А. Н. Куропаткин после отступления от Ляояна ожидал, что японцы вскоре займут и расположенный на 100 верст севернее Мукден, и уже подготовлял дальнейший отход к Телину, где он уже давно «облюбовал» позиции. Но японцы не пошли дальше ст. Янтай (в 40 в. от Мукдена). Русская армия, отступившая в порядке, получила за месяц пополнение в 50 000 человек, с лихвой возместившее потери в последнем бою. В то же время из Петербурга 10 сентября пришла телеграмма о формировании 2-й Маньчжурской армии; ее командующим был назначен ген. О. К. Гриппенберг. Ген. Жилинский, сообщая об этом Куропаткину, прибавил, что если бы японцам удалось нанести хороший удар - «вероятно, не понадобилось бы и сформированье 2-й армии». Ген. А. Н. Куропаткин принял тогда несколько неожиданно решение о переходе в наступление, хотя вызванные им на совещание генералы Штакельбери и Случевский высказались против этого.
«Вчера подписал, перекрестясь, диспозицию для перехода в наступление», - отметил 16 сентября в своем дневнике командующий маньчжурской армией. 19 сентября был издан приказ по армии. «Настало желанное и давно ожидаемое время идти вперед навстречу врагу. Пришло для нас время заставить японцев повиноваться нашей воле», - говорилось в нем.
В столичных газетах этот приказ появился только 27 сентября, когда наступление фактически началось. Он вызвал общее волнение и ожидание.
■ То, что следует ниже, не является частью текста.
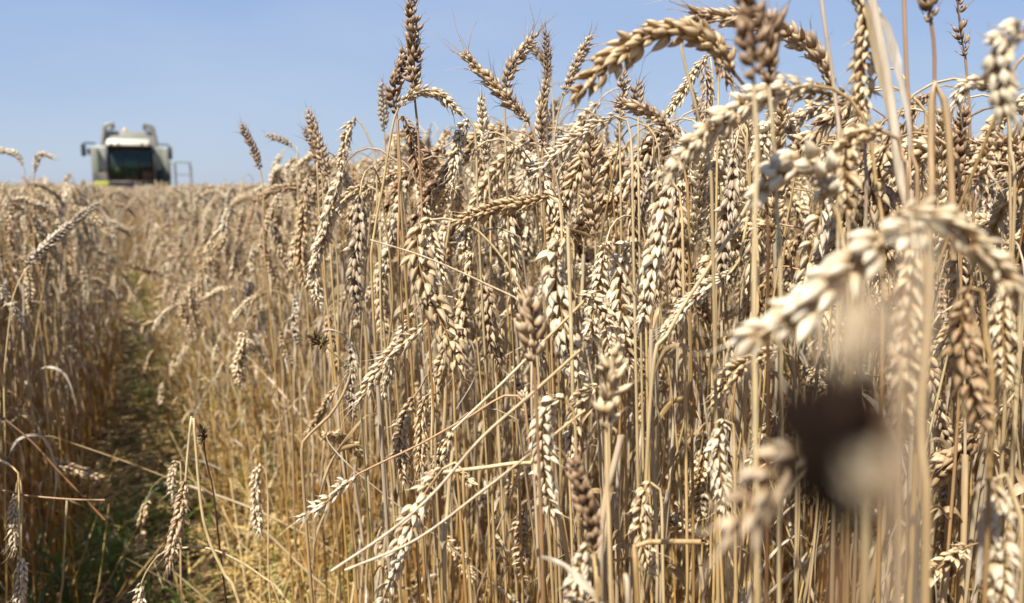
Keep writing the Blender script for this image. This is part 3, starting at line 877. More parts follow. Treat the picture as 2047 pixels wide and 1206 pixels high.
hero('the little crown', 'small tufted ear poking up under the great arch left half', .70, [(1238, 240), (1244, 195), (1246, 150)], [(1240, 330), (1242, 480)], 'ear_tan', 'stem', .3, .8, sparse=.25)
hero('the spaced crown', 'small loose ear poking up right of the little tufted one', .70, [(1276, 232), (1272, 208), (1274, 172)], [(1276, 330), (1278, 480)], 'ear_tan', 'stem', .3, .7, sparse=.2, size=.8)
hero('the pale candle', 'pale blunt upright ear against the sky just left of the V foot', .74, [(975, 322), (968, 270), (962, 200)], [(980, 420), (984, 600)], 'ear_pale', 'stem', 1.3, 1.1)
hero('the sagging pale ear', 'pale ear sagging left, below the whiskered ear', .66, [(938, 240), (922, 262), (912, 310), (905, 366)], [(946, 244), (952, 300), (958, 480)], 'ear_pale', 'stem', .6, 1.05)
hero('the low slanting ear', 'sunlit golden ear slanting down left from a thin stem, left of centre', .60, [(848, 650), (812, 682), (766, 726), (718, 800)], [(860, 640), (880, 620), (905, 680), (912, 900)], 'ear_pale', 'stem', .8, .9, awn=1.8)
hero('the twin low ear', 'grey tan ear hanging under the tip of the low slanting one', .64, [(826, 796), (810, 830), (800, 880), (806, 960)], [(838, 780), (862, 740), (870, 800), (874, 1000)], 'ear_tan', 'stem', .3, 1.0)
hero('the bead string ear', 'slender ear like a string of beads left of the long slanting straw', .68, [(852, 792), (842, 830), (842, 880), (838, 935)], [(858, 784), (864, 800), (866, 1000)], 'ear_pale', 'stem', .1, .75)
hero('the threshed ear', 'half threshed ear at the lower left end of a long slanting stem', .58, [(716, 948), (686, 970), (652, 1004), (606, 1032)], [(760, 926), (840, 888), (930, 838), (1030, 790), (1060, 900)], 'ear_pale', 'stem_red', 1.2, .95, sparse=.35, openness=1.5, r1=.0008)
hero('the chunky low ear', 'long gappy ear slanting down left at the lower middle', .52, [(884, 938), (850, 985), (820, 1040), (792, 1110), (768, 1190)], [(900, 925), (925, 940), (930, 1040)], 'ear_pale', 'stem', .9, 1.0, sparse=.22, openness=1.3)
hero('the low shoulder ear', 'pale ear hanging from a rounded shoulder under the blurred middle ear', .50, [(1128, 796), (1098, 806), (1084, 850), (1086, 930), (1100, 1030)], [(1140, 806), (1150, 860), (1158, 1100)], 'ear_pale', 'stem', .6, 1.0)
hero('the neighbour of the shoulder ear', 'pale ear hanging close to the right of the rounded shoulder one', .52, [(1196, 772), (1166, 790), (1148, 840), (1144, 930)], [(1206, 776), (1216, 820), (1222, 1100)], 'ear_gold', 'stem', .9, 1.0)
hero('the blurred brown tip', 'blurred brown upright ear with a black fleck, lower centre right', .38, [(1212, 858), (1218, 800), (1226, 712)], [(1214, 960), (1222, 1206)], 'ear_gold', 'stem', .5, .9, size=.85)
hero('the bristly brown ear', 'bristly brown ear seen end-on near the lower middle', .38, [(1186, 1095), (1180, 1040), (1165, 985), (1150, 930)], [(1190, 1150), (1196, 1240)], 'ear_brown', 'stem', 1.5, 1.2, openness=1.6)
hero('the lowest pale ear', 'pale ear hanging at the very bottom middle behind a white curled leaf', .40, [(1176, 1090), (1164, 1120), (1156, 1180), (1150, 1250)], [(1186, 1094), (1196, 1130), (1200, 1230)], 'ear_pale', 'stem', .4, 1.0)
hero('the fat pale ear', 'fat pale ear slanting down left, lower right of centre', .55, [(1460, 545), (1420, 570), (1380, 600), (1330, 660)], [(1478, 520), (1500, 420), (1515, 520), (1512, 760)], 'ear_pale', 'stem', 1.4, 1.1)
hero('the speckled low ear', 'pale ear hanging left of the blurred tan arm', .48, [(1448, 840), (1436, 880), (1440, 950), (1452, 1020)], [(1456, 836), (1466, 860), (1470, 1100)], 'ear_pale', 'stem', .2, 1.0)
hero('the bottom right hanging ear', 'tan ear hanging at the bottom between two pale straws', .50, [(1300, 965), (1284, 1000), (1284, 1070), (1298, 1140)], [(1310, 962), (1322, 1000), (1326, 1180)], 'ear_gold', 'stem', .5, 1.0)
hero('the right mid golden ear', 'golden ear lying toward the left below the white humped one', .50, [(1560, 700), (1520, 712), (1470, 740), (1430, 800)], [(1580, 706), (1590, 780), (1592, 980)], 'ear_gold', 'stem', .9, 1.0)
# left skyline
hero('the leaning dark spike', 'blurred dark upright ear leaning left on the skyline, farthest left of its row', 1.15, [(520, 338), (508, 300), (484, 252)], [(526, 380), (530, 520)], 'ear_brown', 'stem', .5, 1.0)
hero('the tall skyline spike', 'tall dark ear leaning left on the skyline, middle of the slope', .95, [(655, 352), (642, 300), (617, 228)], [(660, 400), (664, 560)], 'ear_tan', 'stem', .5, 1.0)
hero('the short skyline spike', 'shorter dark ear just left of the tall skyline spike', 1.0, [(642, 345), (630, 300), (611, 262)], [(646, 400), (650, 560)], 'ear_brown', 'stem', .5, .9)
hero('the pale curl', 'pale ear hanging from a curled neck against the sky, left of the tallest ears', .85, [(712, 238), (696, 258), (688, 300), (680, 336)], [(720, 242), (738, 280), (752, 330), (758, 520)], 'ear_pale', 'stem', .6, 1.0)
hero('the upright blurred ear', 'greyish upright ear on the skyline just left of the brown pair', .95, [(768, 262), (766, 220), (764, 172)], [(772, 340), (776, 520)], 'ear_grey', 'stem', .3, 1.0)
hero('the level skyline ear', 'thin pale ear lying level on the skyline with a crook neck', 1.2, [(585, 292), (565, 280), (538, 272)], [(594, 300), (598, 420)], 'ear_tan', 'stem', .3, .8)
hero('the far left arch', 'thin pale arched ear at the left edge above the field', 1.55, [(46, 330), (34, 310), (8, 302), (-20, 306)], [(50, 350), (54, 460)], 'ear_pale', 'stem', .4, .8)
hero('the far left bowed ear', 'pale bowed ear on the skyline near the left edge, beside the harvester', 1.5, [(70, 345), (74, 318), (84, 308), (106, 316)], [(68, 380), (70, 500)], 'ear_pale', 'stem', .4, .8)
# front left
hero('the broken stalk', 'broken stalk folded at the top with its brown ear hanging beside the wheel track', .74, [(371, 962), (364, 1010), (352, 1065), (337, 1128)], [(376, 900), (382, 842), (386, 828), (392, 900), (402, 1010), (418, 1080), (450, 1150), (478, 1206)], 'ear_tan', 'stem', .3, .95, awn=1.5, drift=(.05, .0), r0=.0021, r1=.0012)
hero('the bottom arched stem', 'pale ear on a long low arched stem at the bottom beside the wheel track', .76, [(283, 1166), (278, 1210), (280, 1260)], [(292, 1145), (320, 1108), (360, 1096), (430, 1100), (520, 1150), (560, 1210)], 'ear_pale', 'stem', .4, .9)
hero('the left edge ear', 'pale ear hanging straight beside a thin stem near the left edge', .86, [(32, 985), (28, 1030), (30, 1095)], [(33, 975), (38, 950), (44, 1000), (46, 1200)], 'ear_pale', 'stem', .3, .85)
hero('the bottom left ear', 'ear of big round grains hanging in the bottom left corner', .78, [(41, 1110), (44, 1150), (38, 1215)], [(39, 1060), (37, 950), (28, 936), (8, 925), (-20, 920), (-40, 1000)], 'ear_pale', 'stem', .2, .9)
hero('the small hanging ear', 'small pale ear hanging under a thin neck right of the broken stalk', .95, [(524, 932), (512, 950), (512, 1000), (516, 1060)], [(530, 935), (536, 1000), (540, 1200)], 'ear_pale', 'stem', .3, 1.0)
hero('the low left ear', 'small ear hanging beside the broken stalk, nearer the track', 1.05, [(352, 922), (344, 950), (344, 990)], [(358, 920), (362, 960), (364, 1206)], 'ear_pale', 'stem', .3, 1.0)
hero('the left wall ear', 'sunlit bumpy ear hanging in the thinner wheat above the track', .88, [(640, 480), (630, 520), (628, 570), (640, 610)], [(650, 476), (668, 484), (676, 560), (680, 800)], 'ear_pale', 'stem', .3, 1.0)
hero('the curved cluster ear', 'pale curved ear falling down left among the slope of ears', .82, [(735, 372), (700, 388), (665, 430), (640, 480)], [(752, 380), (760, 440), (764, 700)], 'ear_gold', 'stem', .8, 1.0)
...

Русская армия прошла обратно от Мукдена верст двадцать-тридцать к югу; японцы предприняли встречное наступление. 26 сентября завязался упорный бой на фронте в несколько десятков верст. Он длился целых девять дней, и перед ним, как писали газеты, «бледнели Тюренчен, Вафангоу, Ляоян». Позиции переходили из рук в руки; орудия терялись и отбивались. Но ни прорвать японский фронт, ни обойти его с фланга не удалось. На небольшом русском тактическом успехе - занятии «сопки с деревом», прозванной Путиловской сопкой по взявшему ее генералу, с захватом 14 японских орудий,- кровавая борьба затихла 5 октября.